"What's Soon To Unfold"
With the first civil trial against the diocese of San Diego slated to begin on 28 February, officials of the SoCal see have spent recent days scrambling. A petition for postponement of the proceedings was filed late last week. Sessions of its Finance Council and College of Consultors were then held on Wednesday, as members of the bodies were briefed on the options and their opinions solicited on the wisdom of bankruptcy and feasible upper limits of a potentially record-smashing settlement. On Monday, a plenary assembly of clergy in the 950,000-member diocese will meet with Bishop Robert Brom on the diocese's fiscal future in light of the 143 unsettled cases. The day was originally planned for spiritual reflection, but the priests will now hear an address from the church's bankruptcy attorney.
Action of some sort is expected sometime before 27 February, a day before the scheduled start of the first trial.
While the mountain of litigation is considerable in itself, its prominence is compounded by the demands of plaintiffs' lawyers for a settlement payment of $2 million per case. The proposal, which would pan out in the range of $300 million, is triple a US diocese's largest payout to date -- the diocese of Orange's $100 million settlement in 2004 -- and easily dwarfs the highest per-victim monetary award for a mass amount of claimants. The dioceses and religious communities of the United States have already spent in excess of $1.5 billion to settle suits brought by survivors of clergy sex-abuse.
This weekend, a letter from Brom read out at Sunday liturgies said that "we must consider how best to fairly compensate the victims while at the same time not jeopardizing our overall mission," warning that a bankruptcy filing could be the chosen option if settlement negotiations fall apart.

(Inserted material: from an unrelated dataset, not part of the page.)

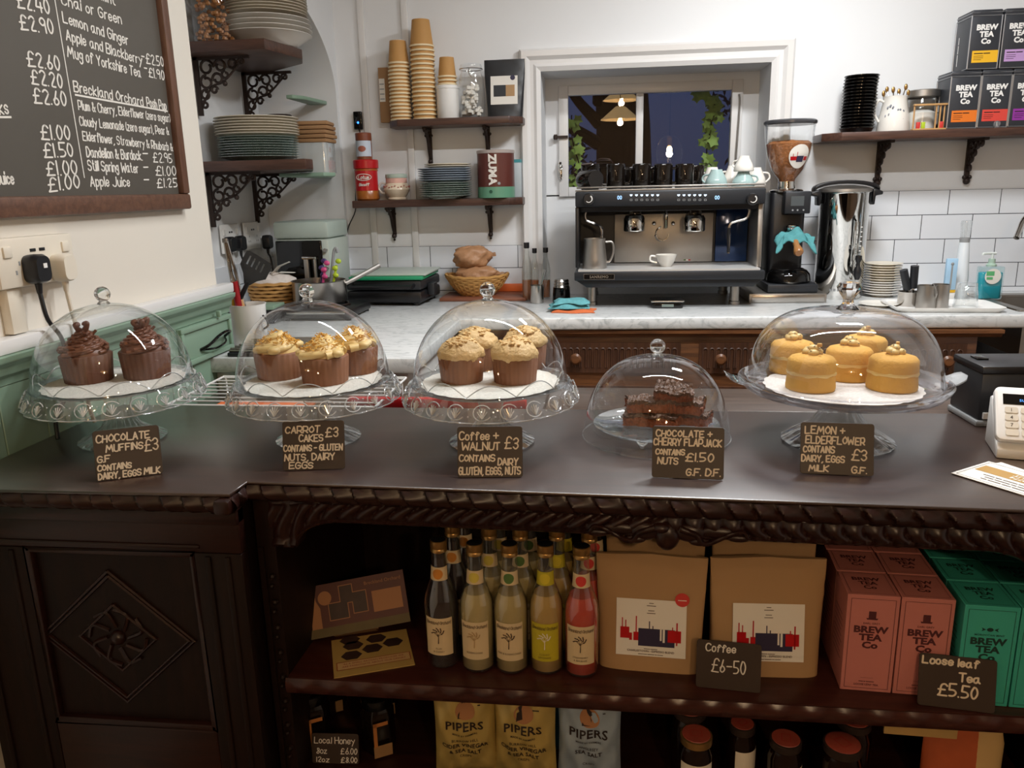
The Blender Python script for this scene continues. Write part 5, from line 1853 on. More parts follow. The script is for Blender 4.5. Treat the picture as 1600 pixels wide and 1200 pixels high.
pl_ = plug('plug', 'black plug in the cream double socket, its cord running down the wall', pp, 'black', [(XL + .05, pp.y + .0, 1.14), (XL + .052, pp.y + .03, 1.09), (XL + .060, pp.y + .02, 1.00), (XL + .050, pp.y - .02, .95), (XL + .06, pp.y - .04, .905)])
MB().cbox((.0308, .003, .006), (.001, .010, .009)).build('plug_tag', M['white'], pl_)
pp2 = at(100, 418, X=XL + .045)
pp2.x = XL + .0305
plug('plug', 'cream plug at the right of the cream double socket with a cream cord', pp2, 'cream', [(XL + .045, pp2.y + .005, 1.13), (XL + .055, pp2.y + .01, 1.05), (XL + .052, pp2.y + .0, .95), (XL + .06, pp2.y, .905)], .042, .056)
m = MB().box(XL, pp.y - .058, 1.12, XL + .02, pp.y - .018, 1.207)
tag(m.build('cable_trunking', M['cream'], bevel=.002), 'short cream cable trunking below the double socket', 'trunking')

# green hatch door with black handle at the end of the dado
t = T('green_cupboard_door', 'small green panelled door with black iron handle at the far end of the dado', 'cupboard door', (XL + .0185, 1.93, .925))
mb = MB().box(.0, .0, .0, .006, .285, .104)
mb.build('door_panel', M['green'], t, bevel=.001)
mb = MB()
mb.box(.0062, .0, .0, .014, .285, .014).box(.0062, .0, .090, .014, .285, .104).box(.0062, .0, .0142, .0138, .014, .0898).box(.0062, .271, .0142, .0138, .285, .0898)
mb.build('door_frame', M['green'], t, bevel=.0012)
MB().tube([(.006, .10, .030), (.030, .11, .043), (.038, .15, .060), (.038, .20, .066), (.030, .235, .058), (.006, .245, .042)], .0042, 8).tube([(.006, .10, .030), (.026, .15, .026), (.026, .21, .032), (.006, .245, .042)], .003, 8).build('handle', M['blackg'], t)
MB().cbox((.020, .20, .116), (.012, .012, .018)).build('catch', M['green'], t, bevel=.002)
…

However, the statement was forwarded with a memo to priests from the diocesan vicar-general's office that presented "what's soon to unfold" as "either a settlement with painful consequences or a Chapter 11 reorganization."
"While we are prepared to continue negotiations and would hope that they would be successful, we have to consider our alternative if they are not," Brom said in his letter to the people.
According to internal diocesan estimates, the chancery can reportedly afford a contribution between $70 and $175 million from its own resources, with an augmentation from its insurance provider expected to add a significant sum to the final amount.
Among several wild cards in the concerns is believed to be the diocese's "designated funds." While senior church officials view it to be safe from court jurisdiction, if exposed to trial without settlements or bankruptcy protection, the potential remains present for the estimated $100 million to be directed toward damage payments, a decision which would likely encite an exhaustive cycle of appeals by the diocese, whose assets are held as a corporation sole.
Since the tidal wave of abuse revelations began rattling US Catholicism in early 2002, four local churches have declared bankruptcy: the archdiocese of Portland in Oregon and the dioceses of Spokane, Davenport and Tuscon, the latter of which was able to put the protection behind it in September, 2005.